Wie wir also so gute 40 Minuten im Auto unseren Weg suchen, erscheint mir wie ein Blitz ein Bild vor den Augen: Eier auf dem Gasherd im Haus von Dale und Nancy! Es durchfährt mich eine Hitzewelle gleichzeitig mit einem Friehranfall! Ich frag in die Runde: „Hat jemand von euch die Eier ausgeschaltet?“ Ohne eine Antwort direkt abwarten zu müssen (ich sah es auf Retos Gesicht!), keiner hat daran gedacht. Ich sehe plötzlich einen Film mit einem Flammeninferno vor meinen Augen abspielen, ich riech schon Rauch, ich hör schon Sirenen. Mein Adrenalin schiesst durch den Körper, ich versuche einen kühlen Kopf zu bewahren... was mache ich nun? Hatten wir doch noch gestern Abend mit Andrin die Struktur dieses Hauses studiert und festgestellt, dass die Häuser aus 90% Holz gebaut werden und er kommentierte dies mit: „Dann brennen die wie ein Erstaugustfeuer!“

Nun geht alles ganz, ganz schnell. Ich reiss meinen Computer auf auf meinen Knien und überlege mir, wen ich anrufen könnte... Dale ist irgendwo mit einem Kunden unterwegs, Nancy ist am Arbeiten, die Kinder sind bei der Schwiegermutter ... Nachbarn kenne ich keine ... Feuerwehr anrufen, die könnten die Türe aufschlagen und den Herd ausschalten... wir haben bei diesem Scheissstau sicherlich mindestens 40 Minuten bis wir zurück wären... bis dann ist ausser Asche nichts mehr da. Bei den Nachbarn sind die Maler am malen - ich hab aber keine Telefonnummer. Ich durchkämme meine Emails auf der Suche nach einer Lösung - und da erscheint die Nummer der Schwiegermutter, welche 5 Minuten vom Haus entfernt wohnt. Ich nehme also mit zitternden Händen Retos CH Natel, versuche mich zu erinnern, welchen Ländercode ich wählen muss - auch wenn dies nur eine 1 ist - eine so grosse Nummer, bei meiner Gemütsverfassung. Unterdessen laufen mir die ersten Tränen übers Gesicht, meine Hände zittern, Schweiss dringt auf die Stirn, Reto ist blass, sagt: „Ruf Nine-One-One.“ Die Kinder sind still - ganz still!
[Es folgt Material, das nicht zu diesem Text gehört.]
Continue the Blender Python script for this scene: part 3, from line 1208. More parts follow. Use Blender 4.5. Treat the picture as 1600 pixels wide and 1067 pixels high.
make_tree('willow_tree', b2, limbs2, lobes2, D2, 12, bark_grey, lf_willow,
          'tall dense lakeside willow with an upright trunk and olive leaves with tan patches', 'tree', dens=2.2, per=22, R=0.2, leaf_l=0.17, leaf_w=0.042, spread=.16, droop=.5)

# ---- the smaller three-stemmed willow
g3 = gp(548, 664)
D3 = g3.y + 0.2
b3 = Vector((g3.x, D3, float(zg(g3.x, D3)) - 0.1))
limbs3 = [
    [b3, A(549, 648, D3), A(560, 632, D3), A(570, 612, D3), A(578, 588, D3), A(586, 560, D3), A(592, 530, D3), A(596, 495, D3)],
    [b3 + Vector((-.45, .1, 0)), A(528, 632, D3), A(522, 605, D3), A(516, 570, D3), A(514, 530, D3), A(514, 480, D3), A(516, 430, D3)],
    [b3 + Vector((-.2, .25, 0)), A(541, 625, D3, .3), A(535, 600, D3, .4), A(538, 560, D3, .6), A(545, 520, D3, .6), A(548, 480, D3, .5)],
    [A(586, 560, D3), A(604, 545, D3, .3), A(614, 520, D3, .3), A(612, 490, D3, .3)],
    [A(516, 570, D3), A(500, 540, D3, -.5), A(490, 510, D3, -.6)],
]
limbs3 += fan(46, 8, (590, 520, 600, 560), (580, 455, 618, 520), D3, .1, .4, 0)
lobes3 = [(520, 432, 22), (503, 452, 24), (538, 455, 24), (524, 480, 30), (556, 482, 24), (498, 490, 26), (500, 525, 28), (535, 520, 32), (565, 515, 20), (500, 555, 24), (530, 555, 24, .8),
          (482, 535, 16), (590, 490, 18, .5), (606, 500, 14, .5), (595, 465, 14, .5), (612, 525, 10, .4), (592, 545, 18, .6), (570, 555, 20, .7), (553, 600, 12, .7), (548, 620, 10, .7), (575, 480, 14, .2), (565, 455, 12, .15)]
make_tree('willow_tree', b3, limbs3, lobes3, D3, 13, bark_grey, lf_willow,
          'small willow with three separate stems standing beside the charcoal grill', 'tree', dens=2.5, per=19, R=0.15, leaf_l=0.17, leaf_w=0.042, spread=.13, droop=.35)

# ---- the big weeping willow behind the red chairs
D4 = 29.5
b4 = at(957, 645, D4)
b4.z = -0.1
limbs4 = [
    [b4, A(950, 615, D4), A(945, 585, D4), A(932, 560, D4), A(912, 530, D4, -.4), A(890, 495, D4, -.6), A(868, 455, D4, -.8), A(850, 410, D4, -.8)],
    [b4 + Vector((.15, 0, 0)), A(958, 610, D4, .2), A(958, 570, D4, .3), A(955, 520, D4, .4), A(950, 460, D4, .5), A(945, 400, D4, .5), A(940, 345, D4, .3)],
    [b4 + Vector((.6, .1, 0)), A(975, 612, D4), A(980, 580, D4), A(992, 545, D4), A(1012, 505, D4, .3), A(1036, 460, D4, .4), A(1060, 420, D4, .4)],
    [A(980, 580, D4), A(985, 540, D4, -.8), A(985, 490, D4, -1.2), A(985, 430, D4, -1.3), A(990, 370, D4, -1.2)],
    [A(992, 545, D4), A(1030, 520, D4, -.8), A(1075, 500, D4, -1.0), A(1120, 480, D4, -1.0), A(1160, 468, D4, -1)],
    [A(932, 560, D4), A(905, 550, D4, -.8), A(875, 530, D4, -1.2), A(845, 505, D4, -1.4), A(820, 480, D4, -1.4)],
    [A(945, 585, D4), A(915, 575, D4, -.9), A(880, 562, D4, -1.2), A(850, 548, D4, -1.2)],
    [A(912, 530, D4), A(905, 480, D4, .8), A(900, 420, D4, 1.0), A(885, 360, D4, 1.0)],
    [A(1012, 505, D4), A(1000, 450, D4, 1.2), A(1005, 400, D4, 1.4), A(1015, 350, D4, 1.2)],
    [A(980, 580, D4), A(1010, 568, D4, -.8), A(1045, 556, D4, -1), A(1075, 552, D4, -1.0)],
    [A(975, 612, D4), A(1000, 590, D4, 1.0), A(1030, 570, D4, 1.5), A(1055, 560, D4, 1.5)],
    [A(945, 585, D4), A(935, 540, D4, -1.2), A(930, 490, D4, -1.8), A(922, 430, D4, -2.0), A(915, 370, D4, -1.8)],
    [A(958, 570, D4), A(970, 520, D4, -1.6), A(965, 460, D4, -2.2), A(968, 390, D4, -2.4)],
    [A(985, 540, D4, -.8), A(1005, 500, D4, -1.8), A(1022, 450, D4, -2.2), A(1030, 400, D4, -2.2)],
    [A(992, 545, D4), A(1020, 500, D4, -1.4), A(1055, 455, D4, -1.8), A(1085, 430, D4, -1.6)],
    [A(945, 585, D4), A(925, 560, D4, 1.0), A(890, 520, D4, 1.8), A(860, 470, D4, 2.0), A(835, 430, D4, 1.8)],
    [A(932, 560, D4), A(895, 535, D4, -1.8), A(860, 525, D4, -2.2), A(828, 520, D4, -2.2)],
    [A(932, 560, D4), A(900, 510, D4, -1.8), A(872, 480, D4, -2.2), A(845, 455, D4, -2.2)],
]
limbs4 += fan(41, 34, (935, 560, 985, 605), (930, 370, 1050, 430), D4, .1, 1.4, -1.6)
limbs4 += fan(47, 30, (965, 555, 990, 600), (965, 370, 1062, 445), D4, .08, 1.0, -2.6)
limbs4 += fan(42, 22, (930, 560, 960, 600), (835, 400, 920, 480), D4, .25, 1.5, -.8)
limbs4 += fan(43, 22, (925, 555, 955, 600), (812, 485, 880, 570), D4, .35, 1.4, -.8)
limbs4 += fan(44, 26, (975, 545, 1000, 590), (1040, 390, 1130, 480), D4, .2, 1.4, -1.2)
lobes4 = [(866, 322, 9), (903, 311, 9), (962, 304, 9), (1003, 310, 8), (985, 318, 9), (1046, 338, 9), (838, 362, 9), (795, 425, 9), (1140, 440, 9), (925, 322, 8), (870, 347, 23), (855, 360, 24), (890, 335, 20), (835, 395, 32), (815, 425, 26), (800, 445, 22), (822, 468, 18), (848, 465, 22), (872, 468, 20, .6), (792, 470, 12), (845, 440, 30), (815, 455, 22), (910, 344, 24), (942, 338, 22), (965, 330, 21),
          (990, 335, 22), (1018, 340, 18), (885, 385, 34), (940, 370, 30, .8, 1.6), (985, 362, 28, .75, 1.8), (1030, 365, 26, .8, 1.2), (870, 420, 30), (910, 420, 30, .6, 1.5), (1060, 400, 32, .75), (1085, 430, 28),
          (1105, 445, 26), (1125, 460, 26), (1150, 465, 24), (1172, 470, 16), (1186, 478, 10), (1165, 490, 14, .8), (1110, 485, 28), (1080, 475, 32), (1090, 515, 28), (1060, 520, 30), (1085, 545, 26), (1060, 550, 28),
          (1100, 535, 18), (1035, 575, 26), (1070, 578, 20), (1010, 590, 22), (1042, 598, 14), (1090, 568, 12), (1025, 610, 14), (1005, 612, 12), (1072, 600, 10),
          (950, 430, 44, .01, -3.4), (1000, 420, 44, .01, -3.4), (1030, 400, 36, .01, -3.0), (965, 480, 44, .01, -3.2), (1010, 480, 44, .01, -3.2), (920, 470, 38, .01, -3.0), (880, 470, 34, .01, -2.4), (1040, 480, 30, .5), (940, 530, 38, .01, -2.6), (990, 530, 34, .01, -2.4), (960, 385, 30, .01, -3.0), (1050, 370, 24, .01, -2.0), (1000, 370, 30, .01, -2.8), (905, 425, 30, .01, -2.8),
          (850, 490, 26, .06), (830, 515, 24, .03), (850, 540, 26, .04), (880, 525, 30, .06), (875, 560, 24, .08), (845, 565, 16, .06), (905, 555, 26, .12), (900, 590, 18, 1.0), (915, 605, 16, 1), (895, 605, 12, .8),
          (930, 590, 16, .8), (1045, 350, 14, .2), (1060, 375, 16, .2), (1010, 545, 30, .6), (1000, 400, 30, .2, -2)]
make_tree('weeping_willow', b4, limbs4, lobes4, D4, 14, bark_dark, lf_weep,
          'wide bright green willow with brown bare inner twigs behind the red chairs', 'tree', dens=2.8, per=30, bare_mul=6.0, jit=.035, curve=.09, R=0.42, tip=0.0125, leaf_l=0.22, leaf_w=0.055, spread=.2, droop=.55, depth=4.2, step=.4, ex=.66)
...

Ich versuche Yvonnes Nummer (Schwiegermutter). Ein Mann nimmt ab - uff, es ist jemand daheim! Ich frage nach Yvonne... es vergehen endlose Sekunden. „Hello, this is Yvonne.“ „Hy Yvonne, this is Evelyne from Switzerland, we are Dale and Nancys guests - listen - please drive immediately to their house - we left a pot with eggs on the stove and forgot to turn the gas off!“ „No problem, am going right now.“ Telefon ist aufgelegt.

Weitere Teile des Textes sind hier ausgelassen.